Como artista, lo admiro porque esos rostros flotantes no son solo personajes: reflejan estados anímicos universales. En El hilo del escarabajo o El universo rojo, por ejemplo, el color no está para decorar, está para construir atmósfera. El uso del azul zacatecano es otro tema: hablan del cielo de su infancia. En esas tonalidades hay una forma de visibilizar su propia nostalgia, su lugar de origen.
Él mismo decía que cambiaba de estilo cuando sentía que lo había agotado, porque el arte debía darle placer. Esa frase me hace pensar en cuánto tenemos que cuestionar nuestras propias formalidades: si un estilo deja de hablarnos, quizás es momento de moverse.
Otro aspecto que me parece fundamental es su faceta de coleccionista.

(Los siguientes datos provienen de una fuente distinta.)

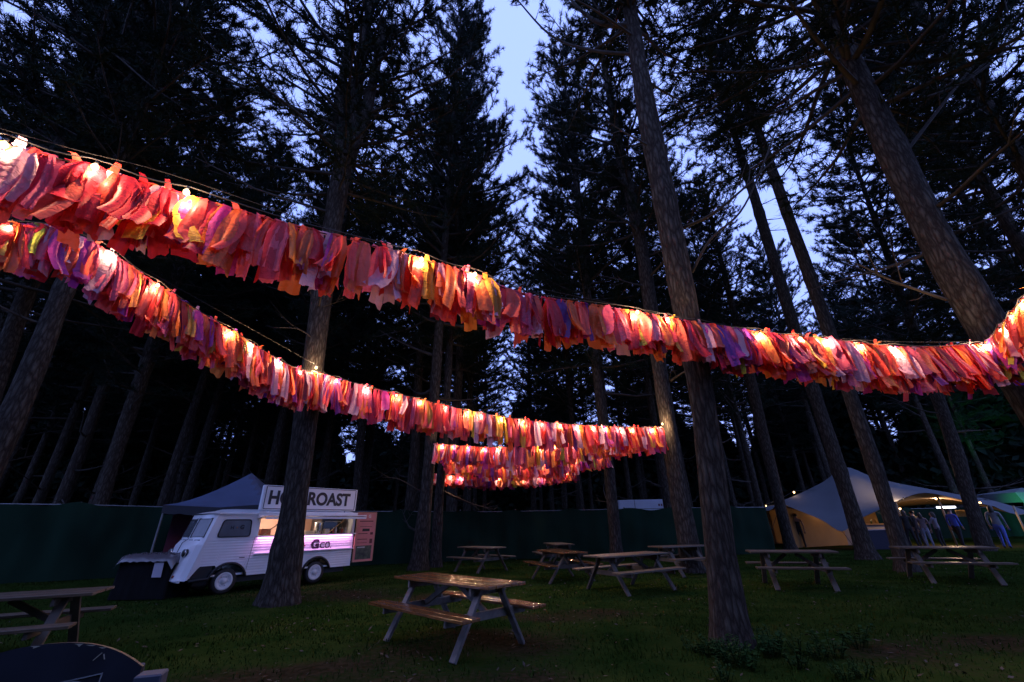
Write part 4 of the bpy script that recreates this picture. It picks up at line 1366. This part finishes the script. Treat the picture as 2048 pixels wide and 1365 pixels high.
# ------------------------------------------------------------------ people under the tent
M_SKIN = mat("skin", (.45, .26, .19), .55)
def person(label, px_foot, Y_, H=1.70, yaw=0.0, top=(.02, .02, .025), legs=(.03, .03, .04), hair=(.03, .02, .015), pose=0, skirt=False, arms_up=0.0, bare=False):
    g = at(*px_foot, Y_)
    t = thing("person", label, "person", (g[0], g[1], 0), yaw, "people gathered at the stretch tent")
    k = H / 1.70
    st = .12 if pose == 0 else .2
    J = {'pel': (0, 0, .92), 'sp': (0, -.01, 1.12), 'ch': (0, 0, 1.32), 'nk': (0, .01, 1.46), 'hd0': (0, -.01, 1.53), 'hd1': (0, -.02, 1.60), 'hd2': (0, -.005, 1.67)}
    E_ = [('pel', 'sp'), ('sp', 'ch'), ('ch', 'nk'), ('nk', 'hd0'), ('hd0', 'hd1'), ('hd1', 'hd2')]
    Rr = {'pel': (.15, .11), 'sp': (.135, .10), 'ch': (.15, .11), 'nk': (.055, .06), 'hd0': (.066, .075), 'hd1': (.078, .095), 'hd2': (.06, .072)}
    zone = {}
    for s, n_ in ((1, 'L'), (-1, 'R')):
        sw = (.10 if s > 0 else -.08) if pose == 1 else .02 * s
        J['hip' + n_] = (s * .09, 0, .86); J['kn' + n_] = (s * .10, -.04 - sw, .48); J['an' + n_] = (s * .11, .02 + (-sw * 1.2 if s > 0 else .10 * (pose == 1)), .085)
        J['toe' + n_] = (s * .13, -.13 + (-sw * 1.2 if s > 0 else .10 * (pose == 1)), .035)
        Rr['hip' + n_] = (.095, .095); Rr['kn' + n_] = (.062, .062); Rr['an' + n_] = (.04, .045); Rr['toe' + n_] = (.04, .03)
        E_ += [('pel', 'hip' + n_), ('hip' + n_, 'kn' + n_), ('kn' + n_, 'an' + n_), ('an' + n_, 'toe' + n_)]
        J['sh' + n_] = (s * .19, 0, 1.40); 
        if arms_up > 0 or (pose == 2):
            J['el' + n_] = (s * .26, -.10, 1.16); J['wr' + n_] = (s * .14, -.30, 1.17 + arms_up); hd = Vector((-s * .25, -.95, .1))
        else:
            J['el' + n_] = (s * .25, .03, 1.12); J['wr' + n_] = (s * .26, -.06, .87); hd = Vector((0, -.25, -1))
        hd.normalize()
        Rr['sh' + n_] = (.06, .06); Rr['el' + n_] = (.043, .043); Rr['wr' + n_] = (.027, .027)
        E_ += [('ch', 'sh' + n_), ('sh' + n_, 'el' + n_), ('el' + n_, 'wr' + n_)]
        w = Vector(J['wr' + n_]); side = hd.cross(Vector((0, 1, 0)) if abs(hd.y) < .8 else Vector((0, 0, 1))).normalized()
        pm = w + hd * .07
        J['pm' + n_] = tuple(pm); Rr['pm' + n_] = (.034, .018); E_.append(('wr' + n_, 'pm' + n_))
        for fi, (o_, ln) in enumerate(((-.027, .075), (-.009, .085), (.009, .08), (.027, .062))):
            a_ = pm + hd * .03 + side * o_
            b_ = a_ + hd * ln * .55 + Vector((0, -.012, 0))
            c_ = b_ + hd * ln * .4 + Vector((0, -.022, 0))
            for q, P_ in (('a', a_), ('b', b_), ('c', c_)):
                J['f%d%s%s' % (fi, q, n_)] = tuple(P_); Rr['f%d%s%s' % (fi, q, n_)] = (.009, .009)
            E_ += [('pm' + n_, 'f%da%s' % (fi, n_)), ('f%da%s' % (fi, n_), 'f%db%s' % (fi, n_)), ('f%db%s' % (fi, n_), 'f%dc%s' % (fi, n_))]
        a_ = w + hd * .03 - side * .03 * s; b_ = a_ + hd * .035 - side * .03 * s
        J['tb' + n_] = tuple(a_); J['tc' + n_] = tuple(b_); Rr['tb' + n_] = (.012, .012); Rr['tc' + n_] = (.009, .009)
        E_ += [('wr' + n_, 'tb' + n_), ('tb' + n_, 'tc' + n_)]
    J['nose'] = (0, -.115, 1.595); Rr['nose'] = (.014, .012); E_.append(('hd1', 'nose'))
    names = list(J)
    me = bpy.data.meshes.new("body")
    me.from_pydata([tuple(k * c for c in J[n_]) for n_ in names], [(names.index(a), names.index(b)) for a, b in E_], [])
    tmp = bpy.data.objects.new("body_tmp", me)
    COL.objects.link(tmp)
    sk = tmp.modifiers.new("skin", 'SKIN'); sk.use_smooth_shade = True
    for i, n_ in enumerate(names):
        v = me.skin_vertices[0].data[i]
        v.radius = (Rr[n_][0] * k, Rr[n_][1] * k)
        v.use_root = (i == 0)
    sb = tmp.modifiers.new("sub", 'SUBSURF'); sb.levels = 1; sb.render_levels = 1
    bpy.context.view_layer.update()
    m2 = bpy.data.meshes.new_from_object(tmp.evaluated_get(bpy.context.evaluated_depsgraph_get()))
    m2.name = "body"
    bpy.data.objects.remove(tmp)
    m2.materials.clear()
    cl = lambda nm, c: mat("cloth_%02x%02x%02x" % tuple(int(255 * q) for q in c), c, .8, var=.15, scale=6)
    for mm_ in (M_SKIN, cl("t", top), cl("l", legs), mat("shoe", (.03, .03, .03), .6)):
        m2.materials.append(mm_)
    for p in m2.polygons:
        c = p.center / k
        arm = abs(c.x) > .17 and c.z > .75
        if c.z > (1.33 if bare else 1.455) or (bare and arm): i = 0
        elif arm and (pose == 2 or arms_up > 0) and c.y < -.22: i = 0
        elif arm and not (pose == 2 or arms_up > 0) and c.z < .90: i = 0
        elif c.z > .93 or (arm): i = 1
        elif c.z > .09: i = 2
        else: i = 3
        p.material_index = i
    for p in m2.polygons:
        p.use_smooth = True
    obj("body", m2, None, t)
    V, F = [], []
    nu, nv = 14, 8
    for j in range(nv + 1):
        ph = math.pi * (.02 + .62 * j / nv)
        for i in range(nu):
            th = 2 * math.pi * i / nu
            r_ = 1.0
            y = .02 + .112 * math.sin(ph) * math.sin(th)
            z = 1.61 + .105 * math.cos(ph)
            if math.sin(th) < -.2:                        # hairline above the face
                z = max(z, 1.652)
            elif skirt:
                z -= .16 * (j / nv) ** 2
            V.append((k * .094 * math.sin(ph) * math.cos(th), k * y, k * z))
    for j in range(nv):
        for i in range(nu):
            F.append((j * nu + i, j * nu + (i + 1) % nu, (j + 1) * nu + (i + 1) % nu, (j + 1) * nu + i))
    F.append(tuple(range(nu - 1, -1, -1)))
    obj("hair", mesh("hair", V, F, True), mat("hair_%02x" % int(hair[0] * 255), hair, .6), t)
    return t
person("person in a dark dress with bare shoulders at the tent's left end", (1606, 1090), 24.9, 1.7, R(160), (.02, .02, .022), (.02, .02, .022), (.02, .015, .012), 0, False, 0.0, True)
person("person in a long black coat and black trousers seen from behind", (1830, 1093), 22.9, 1.74, R(170), (.012, .012, .014), (.012, .012, .016), (.05, .035, .025), 1, True)
person("person in dark clothes half hidden beside the lit tent pole", (1846, 1088), 24.0, 1.72, R(190), (.02, .02, .02), (.03, .03, .04), (.02, .015, .01), 0)
person("person in a mauve top and pale jeans by the tent pole", (1862, 1092), 22.6, 1.60, R(150), (.16, .11, .12), (.24, .25, .34), (.03, .02, .015), 0, True)
person("person in a grey top and black skirt leaning toward the pale jeans", (1888, 1092), 22.5, 1.62, R(205), (.18, .16, .19), (.012, .012, .016), (.04, .03, .02), 2, True)
person("person in a bright blue shirt and black trousers", (1925, 1088), 23.2, 1.78, R(100), (.06, .09, .42), (.015, .015, .02), (.06, .04, .03), 1)
person("person in a grey hooded jacket and light blue trousers at the far right", (2012, 1088), 21.6, 1.86, R(120), (.20, .21, .25), (.10, .14, .50), (.015, .012, .01), 1, True)
person("person in a grey blue jacket sitting low between the pines", (1792, 1098), 22.4, 1.25, R(180), (.12, .13, .2), (.05, .06, .12), (.05, .04, .03), 0)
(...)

Acumuló más de once mil máscaras mexicanas que donó al Museo Rafael Coronel en Zacatecas. Esa colección no solo habla de un gusto personal, sino de su visión: arte popular, prehispánico, barroco... para él, todo formaba parte de una narrativa estética global . Me recuerda que el arte no debería estar confinado: lo popular, lo sacro y lo moderno pueden convivir en el mismo espacio.
Rafael Coronel fue parte de la llamada Generación de la Ruptura, esa de artistas que desafiaron la hegemonía muralista. Aunque en su obra hay una carga emotiva, no es narrativa política, es una mirada más existencial. Esa actitud me conecta: me muestra que el arte puede tener dimensión social sin volverse discurso directo.

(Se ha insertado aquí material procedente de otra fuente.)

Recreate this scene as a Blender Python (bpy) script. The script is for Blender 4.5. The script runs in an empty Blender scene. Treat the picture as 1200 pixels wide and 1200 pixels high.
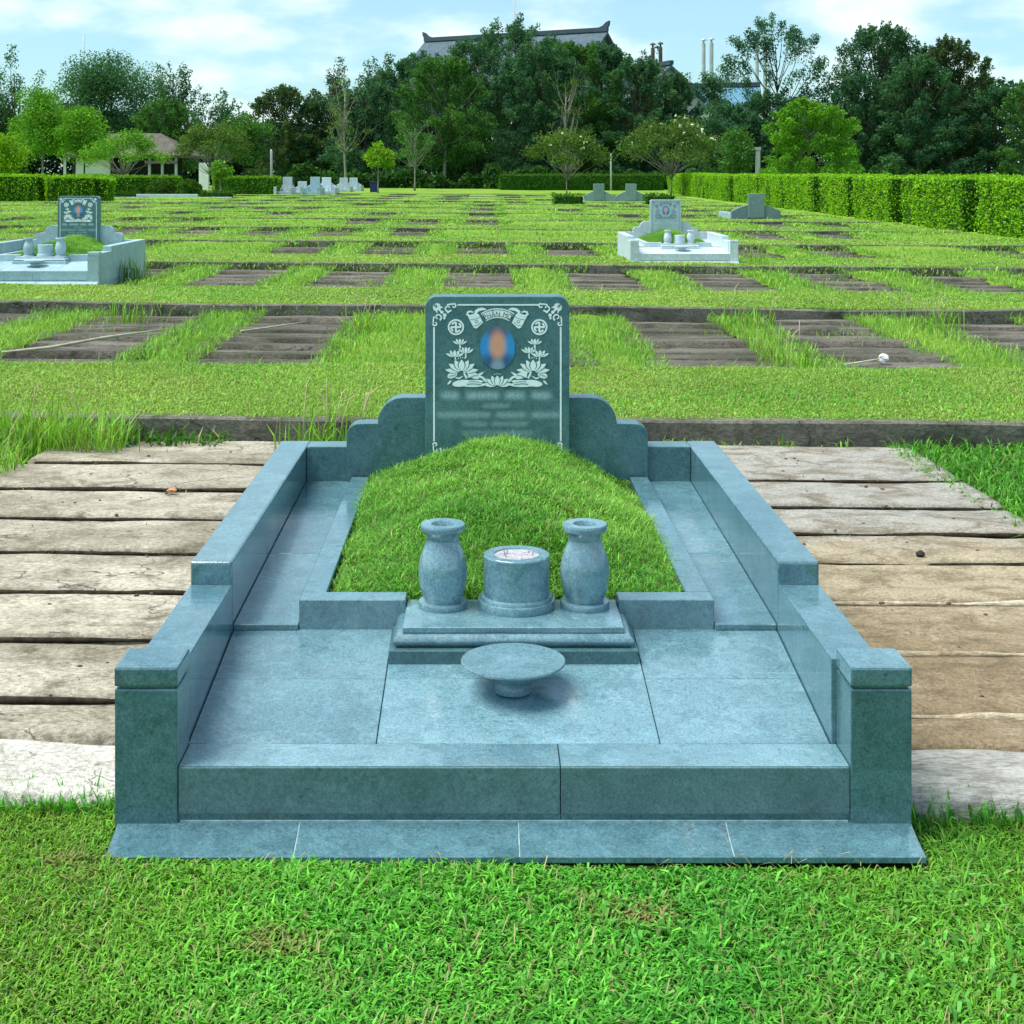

Su vida también me intriga por lo personal. Se casó con Ruth Rivera, hija de Diego Rivera, en 1960, y se radicó en Cuernavaca tras su muerte en 1969. Creo que esa experiencia lo marcó. En su serie tardía se percibe una sensibilidad distinta hacia la vejez y el final, como en su retrospectiva Retrofutura de 2011, donde pinta a personajes decaídos, ya mayores. Su pintura parecía confesional, casi un diario visual sobre el paso del tiempo.
Y eso me lleva a preguntarme: ¿cómo dialoga hoy su obra con nuestra realidad? Estamos frente a un mundo que cambia rápido, donde muchas voces y personajes quedan fuera del centro. Coronel me hace recordar a esos invisibles, a los que el arte puede dar una forma, una presencia. Su mirada no moraliza, pero sí funciona como recordatorio de nuestra fragilidad.

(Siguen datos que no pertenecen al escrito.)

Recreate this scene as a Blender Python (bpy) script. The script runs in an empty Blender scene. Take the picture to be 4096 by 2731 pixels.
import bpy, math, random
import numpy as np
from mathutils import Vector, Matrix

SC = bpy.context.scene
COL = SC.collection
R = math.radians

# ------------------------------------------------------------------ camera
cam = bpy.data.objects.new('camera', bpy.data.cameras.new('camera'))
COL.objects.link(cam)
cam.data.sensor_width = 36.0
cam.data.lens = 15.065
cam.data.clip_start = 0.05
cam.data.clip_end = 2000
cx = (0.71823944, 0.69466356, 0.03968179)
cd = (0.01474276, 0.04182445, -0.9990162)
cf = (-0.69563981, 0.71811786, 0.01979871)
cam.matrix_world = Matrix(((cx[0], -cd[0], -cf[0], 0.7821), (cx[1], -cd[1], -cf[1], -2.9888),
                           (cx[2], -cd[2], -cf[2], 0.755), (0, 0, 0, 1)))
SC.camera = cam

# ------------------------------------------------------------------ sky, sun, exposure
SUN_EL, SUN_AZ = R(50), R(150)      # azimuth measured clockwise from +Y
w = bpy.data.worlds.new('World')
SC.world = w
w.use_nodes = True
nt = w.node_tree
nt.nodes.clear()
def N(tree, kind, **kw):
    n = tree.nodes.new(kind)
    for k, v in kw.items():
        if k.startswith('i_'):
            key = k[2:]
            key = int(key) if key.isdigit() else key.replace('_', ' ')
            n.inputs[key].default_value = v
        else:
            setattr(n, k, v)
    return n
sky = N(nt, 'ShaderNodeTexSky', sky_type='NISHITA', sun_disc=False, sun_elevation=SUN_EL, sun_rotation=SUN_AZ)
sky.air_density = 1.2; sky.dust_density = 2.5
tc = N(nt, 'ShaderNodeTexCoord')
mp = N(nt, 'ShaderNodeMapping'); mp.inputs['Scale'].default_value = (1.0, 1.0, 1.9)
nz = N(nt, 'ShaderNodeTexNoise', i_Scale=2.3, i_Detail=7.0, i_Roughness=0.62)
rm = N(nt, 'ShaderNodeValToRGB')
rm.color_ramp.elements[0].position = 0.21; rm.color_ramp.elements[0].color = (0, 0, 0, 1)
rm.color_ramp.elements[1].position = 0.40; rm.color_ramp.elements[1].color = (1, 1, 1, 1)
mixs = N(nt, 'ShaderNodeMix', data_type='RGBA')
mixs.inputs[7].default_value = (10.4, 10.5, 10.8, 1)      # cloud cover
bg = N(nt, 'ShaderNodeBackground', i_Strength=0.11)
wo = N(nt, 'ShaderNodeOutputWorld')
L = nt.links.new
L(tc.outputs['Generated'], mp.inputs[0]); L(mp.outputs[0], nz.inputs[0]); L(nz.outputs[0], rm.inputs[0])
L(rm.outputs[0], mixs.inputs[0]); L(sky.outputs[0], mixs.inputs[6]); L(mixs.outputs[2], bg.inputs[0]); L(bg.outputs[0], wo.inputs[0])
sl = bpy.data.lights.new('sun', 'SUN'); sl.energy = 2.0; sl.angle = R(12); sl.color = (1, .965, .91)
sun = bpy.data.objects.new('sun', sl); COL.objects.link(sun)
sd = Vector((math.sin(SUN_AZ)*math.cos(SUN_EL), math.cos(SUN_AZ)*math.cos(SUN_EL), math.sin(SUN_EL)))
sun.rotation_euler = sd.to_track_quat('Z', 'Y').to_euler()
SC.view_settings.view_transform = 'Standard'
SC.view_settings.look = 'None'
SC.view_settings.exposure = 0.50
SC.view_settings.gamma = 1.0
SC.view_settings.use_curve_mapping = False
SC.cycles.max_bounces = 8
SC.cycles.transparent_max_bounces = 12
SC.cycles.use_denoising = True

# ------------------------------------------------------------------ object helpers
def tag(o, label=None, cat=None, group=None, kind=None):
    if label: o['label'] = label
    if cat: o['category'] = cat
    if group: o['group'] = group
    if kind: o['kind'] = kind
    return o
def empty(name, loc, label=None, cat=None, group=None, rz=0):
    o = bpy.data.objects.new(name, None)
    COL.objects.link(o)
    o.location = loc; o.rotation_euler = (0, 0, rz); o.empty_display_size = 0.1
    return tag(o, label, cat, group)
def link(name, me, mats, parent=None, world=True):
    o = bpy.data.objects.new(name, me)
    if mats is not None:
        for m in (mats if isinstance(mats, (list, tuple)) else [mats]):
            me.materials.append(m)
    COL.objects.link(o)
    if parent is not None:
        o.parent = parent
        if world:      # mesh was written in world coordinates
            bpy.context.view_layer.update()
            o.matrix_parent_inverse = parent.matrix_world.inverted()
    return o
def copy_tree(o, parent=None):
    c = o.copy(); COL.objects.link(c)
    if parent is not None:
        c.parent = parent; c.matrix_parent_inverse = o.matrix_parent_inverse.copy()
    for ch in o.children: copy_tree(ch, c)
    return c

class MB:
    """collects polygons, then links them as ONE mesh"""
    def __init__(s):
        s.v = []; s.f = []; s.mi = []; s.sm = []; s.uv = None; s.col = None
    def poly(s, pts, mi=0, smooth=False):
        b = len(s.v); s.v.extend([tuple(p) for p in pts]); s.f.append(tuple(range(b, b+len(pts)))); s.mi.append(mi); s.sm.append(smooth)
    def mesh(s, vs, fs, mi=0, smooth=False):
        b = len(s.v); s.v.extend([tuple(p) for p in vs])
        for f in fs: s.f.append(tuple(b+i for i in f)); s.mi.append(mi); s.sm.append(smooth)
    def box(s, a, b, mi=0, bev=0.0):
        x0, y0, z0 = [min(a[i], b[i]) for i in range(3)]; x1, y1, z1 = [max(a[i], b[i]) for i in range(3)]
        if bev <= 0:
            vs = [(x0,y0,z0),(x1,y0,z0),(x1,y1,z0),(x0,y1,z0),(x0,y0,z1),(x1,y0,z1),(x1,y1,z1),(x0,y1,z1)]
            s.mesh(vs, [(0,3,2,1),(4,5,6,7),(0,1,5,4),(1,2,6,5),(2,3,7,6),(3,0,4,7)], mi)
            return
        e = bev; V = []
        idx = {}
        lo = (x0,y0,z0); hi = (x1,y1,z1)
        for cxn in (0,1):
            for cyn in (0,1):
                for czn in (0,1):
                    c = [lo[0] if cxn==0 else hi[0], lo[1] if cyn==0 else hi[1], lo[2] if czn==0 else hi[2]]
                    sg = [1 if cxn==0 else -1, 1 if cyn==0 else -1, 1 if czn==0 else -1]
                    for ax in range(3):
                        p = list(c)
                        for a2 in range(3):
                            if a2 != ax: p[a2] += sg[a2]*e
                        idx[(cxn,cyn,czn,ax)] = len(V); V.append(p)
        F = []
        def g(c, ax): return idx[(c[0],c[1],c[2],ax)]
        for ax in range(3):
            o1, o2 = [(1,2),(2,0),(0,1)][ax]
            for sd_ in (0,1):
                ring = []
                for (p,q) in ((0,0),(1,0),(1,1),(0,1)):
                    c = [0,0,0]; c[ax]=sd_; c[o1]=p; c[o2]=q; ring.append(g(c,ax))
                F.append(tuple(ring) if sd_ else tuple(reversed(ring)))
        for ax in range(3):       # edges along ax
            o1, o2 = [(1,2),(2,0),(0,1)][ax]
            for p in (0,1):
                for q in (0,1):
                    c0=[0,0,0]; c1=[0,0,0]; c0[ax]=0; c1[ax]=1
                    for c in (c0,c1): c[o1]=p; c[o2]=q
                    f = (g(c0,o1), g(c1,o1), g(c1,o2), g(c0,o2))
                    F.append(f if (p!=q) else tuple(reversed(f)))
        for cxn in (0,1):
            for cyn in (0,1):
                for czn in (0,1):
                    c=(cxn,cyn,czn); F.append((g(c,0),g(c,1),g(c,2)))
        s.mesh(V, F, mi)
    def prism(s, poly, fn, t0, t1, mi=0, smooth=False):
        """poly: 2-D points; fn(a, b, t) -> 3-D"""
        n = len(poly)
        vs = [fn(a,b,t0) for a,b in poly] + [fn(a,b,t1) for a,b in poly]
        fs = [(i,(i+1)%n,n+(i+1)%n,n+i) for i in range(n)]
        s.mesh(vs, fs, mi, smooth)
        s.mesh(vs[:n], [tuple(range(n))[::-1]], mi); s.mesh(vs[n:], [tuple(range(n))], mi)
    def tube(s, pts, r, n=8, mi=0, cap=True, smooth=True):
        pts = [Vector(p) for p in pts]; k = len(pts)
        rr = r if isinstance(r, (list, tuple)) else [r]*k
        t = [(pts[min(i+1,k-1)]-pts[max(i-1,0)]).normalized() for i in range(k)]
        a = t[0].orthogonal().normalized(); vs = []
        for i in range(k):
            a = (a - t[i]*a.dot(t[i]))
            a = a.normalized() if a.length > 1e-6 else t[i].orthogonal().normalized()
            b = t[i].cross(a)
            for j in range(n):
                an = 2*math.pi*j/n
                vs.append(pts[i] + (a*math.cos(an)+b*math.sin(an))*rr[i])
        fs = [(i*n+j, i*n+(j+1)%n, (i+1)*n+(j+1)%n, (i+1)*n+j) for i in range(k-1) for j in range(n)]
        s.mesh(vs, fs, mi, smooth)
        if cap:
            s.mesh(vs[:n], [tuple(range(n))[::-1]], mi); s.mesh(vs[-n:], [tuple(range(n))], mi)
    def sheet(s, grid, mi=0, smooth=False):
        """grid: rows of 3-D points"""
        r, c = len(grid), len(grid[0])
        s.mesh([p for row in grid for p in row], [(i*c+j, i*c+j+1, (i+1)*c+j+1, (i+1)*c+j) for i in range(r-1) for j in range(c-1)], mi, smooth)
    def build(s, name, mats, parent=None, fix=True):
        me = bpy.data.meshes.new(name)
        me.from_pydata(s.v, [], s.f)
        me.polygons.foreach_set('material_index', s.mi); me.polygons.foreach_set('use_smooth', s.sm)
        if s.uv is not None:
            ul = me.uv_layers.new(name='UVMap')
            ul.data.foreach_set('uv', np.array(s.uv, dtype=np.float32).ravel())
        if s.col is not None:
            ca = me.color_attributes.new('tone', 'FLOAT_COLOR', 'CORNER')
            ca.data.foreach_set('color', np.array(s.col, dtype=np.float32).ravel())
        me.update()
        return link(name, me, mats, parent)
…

La institución también lo ha reconocido. Expuso cuatro veces en el Palacio de Bellas Artes, ganó premios en Sao Paulo, Tokio y Osaka, pero fuera de esos círculos, su obra sigue siendo poco leída por el gran público. Me pregunto si eso sucede porque su expresionismo no se ajusta a narrativas fáciles, o porque su presencia es silenciosa y sombría, difícil de resumir en slogans.
Lo que el arte de Coronel me enseña es que la pintura puede ser un modo de entender la condición humana desde la tristeza, la vejez, la espera, la memoria. Esa ambigüedad, esa mezcla entre lo teatral y lo real, entre lo mágico y lo cotidiano, sigue siendo necesaria.
¿Cuántos de esos personajes de Coronel habitan hoy en nuestras calles, sin nombre, sin historia, sin momento en la narrativa pública? Porque al final, eso es lo que el arte puede hacer: poner en foco lo que normalmente no vemos y darnos espacio para sentirlo.